Yesterday Japan joined the US, Germany and Italy in announced the funding of almost $1 trillion (20% of GDP) to support small and medium businesses. The US said that the unemployed would start receiving additional payments next week.

The fast and well-coordinated work of politicians promises to be a vital skill for the economy in the coming months. Fast approval of support for financial markets, small and medium companies, as well as assistance to people who have lost their income, would radically accelerate economic recovery.

This is a case where multilateral negotiations are evil. Comprehensive and coordinated steps turn into an endless chain of talks. This applies to both the oil market and the pan-European support package.

Europe’s bureaucratic machine showed itself in a negative light this morning when the EU could not agree on a €500 billion stimulus package, postponing negotiations to Thursday. These reports turned the euro down, taking about 0.5% in half an hour.

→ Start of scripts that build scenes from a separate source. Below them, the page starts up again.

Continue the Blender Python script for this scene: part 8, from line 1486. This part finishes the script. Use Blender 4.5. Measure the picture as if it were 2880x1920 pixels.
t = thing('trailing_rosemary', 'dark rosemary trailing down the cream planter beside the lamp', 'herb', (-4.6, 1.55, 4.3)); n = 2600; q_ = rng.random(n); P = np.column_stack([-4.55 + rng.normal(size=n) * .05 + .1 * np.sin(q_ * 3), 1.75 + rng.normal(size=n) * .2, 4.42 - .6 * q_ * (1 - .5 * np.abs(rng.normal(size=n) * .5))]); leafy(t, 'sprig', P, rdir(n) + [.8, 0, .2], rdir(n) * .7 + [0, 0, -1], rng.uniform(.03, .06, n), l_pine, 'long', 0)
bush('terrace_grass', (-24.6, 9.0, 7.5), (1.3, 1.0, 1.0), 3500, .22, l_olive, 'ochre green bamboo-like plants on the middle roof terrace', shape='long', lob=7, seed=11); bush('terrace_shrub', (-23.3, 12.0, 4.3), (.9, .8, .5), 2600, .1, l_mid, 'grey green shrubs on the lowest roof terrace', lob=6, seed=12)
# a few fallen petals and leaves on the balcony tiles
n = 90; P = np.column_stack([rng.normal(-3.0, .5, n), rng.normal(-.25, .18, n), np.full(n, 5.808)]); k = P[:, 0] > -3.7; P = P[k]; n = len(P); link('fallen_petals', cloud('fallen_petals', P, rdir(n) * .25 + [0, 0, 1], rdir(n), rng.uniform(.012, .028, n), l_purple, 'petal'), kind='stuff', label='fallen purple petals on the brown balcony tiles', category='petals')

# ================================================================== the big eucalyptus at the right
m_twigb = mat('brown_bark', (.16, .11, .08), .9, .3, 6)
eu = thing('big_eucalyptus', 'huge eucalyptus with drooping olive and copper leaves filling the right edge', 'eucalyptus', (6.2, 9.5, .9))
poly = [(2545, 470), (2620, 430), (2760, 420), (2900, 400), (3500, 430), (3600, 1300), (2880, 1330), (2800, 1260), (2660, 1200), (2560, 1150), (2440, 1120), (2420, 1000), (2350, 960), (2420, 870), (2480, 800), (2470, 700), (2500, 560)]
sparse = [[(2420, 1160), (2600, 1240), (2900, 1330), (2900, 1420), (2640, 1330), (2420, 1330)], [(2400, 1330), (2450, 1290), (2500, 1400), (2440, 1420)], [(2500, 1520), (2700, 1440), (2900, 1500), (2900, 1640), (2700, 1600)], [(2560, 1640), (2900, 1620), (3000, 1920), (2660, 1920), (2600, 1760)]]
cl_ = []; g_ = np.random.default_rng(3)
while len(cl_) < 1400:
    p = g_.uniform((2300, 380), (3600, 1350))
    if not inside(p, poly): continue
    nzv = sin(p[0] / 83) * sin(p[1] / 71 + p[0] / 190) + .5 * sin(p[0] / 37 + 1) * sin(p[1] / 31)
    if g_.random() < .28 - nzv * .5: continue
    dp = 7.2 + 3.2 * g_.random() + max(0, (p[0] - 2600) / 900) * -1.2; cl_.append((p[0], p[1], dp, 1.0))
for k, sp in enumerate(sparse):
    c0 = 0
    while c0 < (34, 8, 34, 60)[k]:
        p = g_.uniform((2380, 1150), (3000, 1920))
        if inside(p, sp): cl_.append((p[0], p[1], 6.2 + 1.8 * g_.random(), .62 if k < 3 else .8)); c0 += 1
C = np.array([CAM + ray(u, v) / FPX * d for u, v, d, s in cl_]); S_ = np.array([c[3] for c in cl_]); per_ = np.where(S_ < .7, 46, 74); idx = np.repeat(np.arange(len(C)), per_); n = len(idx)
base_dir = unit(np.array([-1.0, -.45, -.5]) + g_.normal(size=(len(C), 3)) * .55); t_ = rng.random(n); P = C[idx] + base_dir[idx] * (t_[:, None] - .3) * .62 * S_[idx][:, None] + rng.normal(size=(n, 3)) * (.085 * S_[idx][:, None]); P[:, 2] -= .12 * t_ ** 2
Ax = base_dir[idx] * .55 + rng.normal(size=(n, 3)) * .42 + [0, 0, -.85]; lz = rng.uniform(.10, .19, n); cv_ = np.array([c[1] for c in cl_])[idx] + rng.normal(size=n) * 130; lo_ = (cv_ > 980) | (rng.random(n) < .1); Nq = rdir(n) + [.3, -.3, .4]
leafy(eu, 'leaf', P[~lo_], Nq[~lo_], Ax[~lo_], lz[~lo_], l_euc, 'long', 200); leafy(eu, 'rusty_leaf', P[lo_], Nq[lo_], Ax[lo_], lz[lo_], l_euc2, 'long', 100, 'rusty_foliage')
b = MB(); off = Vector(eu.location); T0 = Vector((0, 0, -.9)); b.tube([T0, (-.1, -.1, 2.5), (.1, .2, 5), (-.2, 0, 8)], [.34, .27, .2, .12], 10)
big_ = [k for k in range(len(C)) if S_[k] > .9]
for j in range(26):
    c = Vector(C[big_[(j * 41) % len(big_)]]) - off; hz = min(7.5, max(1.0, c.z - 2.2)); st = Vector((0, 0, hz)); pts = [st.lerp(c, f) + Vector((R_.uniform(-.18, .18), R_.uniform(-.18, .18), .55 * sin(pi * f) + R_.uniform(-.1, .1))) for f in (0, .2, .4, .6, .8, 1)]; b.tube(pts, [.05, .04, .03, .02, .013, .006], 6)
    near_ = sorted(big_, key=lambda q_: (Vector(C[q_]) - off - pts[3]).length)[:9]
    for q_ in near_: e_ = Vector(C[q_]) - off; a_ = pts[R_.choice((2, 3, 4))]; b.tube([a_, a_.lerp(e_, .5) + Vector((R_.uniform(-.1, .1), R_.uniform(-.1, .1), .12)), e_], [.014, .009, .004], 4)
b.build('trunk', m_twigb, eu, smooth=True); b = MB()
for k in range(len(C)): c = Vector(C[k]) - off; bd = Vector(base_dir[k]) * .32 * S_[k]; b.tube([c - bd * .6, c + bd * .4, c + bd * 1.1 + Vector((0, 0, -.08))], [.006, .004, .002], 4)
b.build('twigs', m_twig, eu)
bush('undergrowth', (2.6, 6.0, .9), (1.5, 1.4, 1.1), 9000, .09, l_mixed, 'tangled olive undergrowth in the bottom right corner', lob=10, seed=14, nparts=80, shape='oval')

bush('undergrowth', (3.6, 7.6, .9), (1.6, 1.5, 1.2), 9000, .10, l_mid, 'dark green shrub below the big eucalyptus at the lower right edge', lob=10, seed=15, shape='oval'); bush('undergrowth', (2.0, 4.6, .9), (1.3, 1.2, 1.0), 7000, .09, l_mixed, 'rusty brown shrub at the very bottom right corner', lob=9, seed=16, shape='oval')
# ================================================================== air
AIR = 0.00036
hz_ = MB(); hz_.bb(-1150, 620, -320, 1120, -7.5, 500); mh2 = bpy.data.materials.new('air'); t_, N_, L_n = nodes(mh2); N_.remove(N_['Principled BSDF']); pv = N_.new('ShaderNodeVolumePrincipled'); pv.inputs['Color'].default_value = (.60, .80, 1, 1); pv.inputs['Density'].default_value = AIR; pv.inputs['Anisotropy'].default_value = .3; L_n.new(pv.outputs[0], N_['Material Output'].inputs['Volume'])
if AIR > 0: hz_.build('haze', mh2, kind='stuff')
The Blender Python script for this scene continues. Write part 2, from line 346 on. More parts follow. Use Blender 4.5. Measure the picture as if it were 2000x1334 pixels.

This situation brings us back to the era of Greek and Spanish debt problems, which almost cost the region the unity and took from the euro about 30% of its value against the dollar. Investors are afraid that the countries did not draw the main conclusion from the situation at that time. In essence, a quick decision decreases the final price.

The same can be said about approaching Mega-Opec negotiations. The inability of the officials of Russia and S. Arabia to reach an agreement and the subsequent show of muscle caused a significant drop in oil prices, i.e. to to deeper economic pain for this countries. Now, a month later, they are already discussing almost ten times larger cuts. The chances that the US, Canada and, say, Norway will join the agreement are decreasing. The US said it would not participate in the voluntary reduction, because now there is a decline in production due to the collapse of prices.

In the long term, this is the right market approach, giving an advantage to those who have a lower price. However, now, when the energy market is in a shock, it does not need to float freely, but rather to support itself by regulating production or consumption at the government level. Without that, oil prices may face another decline in search of a bottom, a path that promises to be difficult for both oil producers and financial markets that are nervously responding to oil price volatility.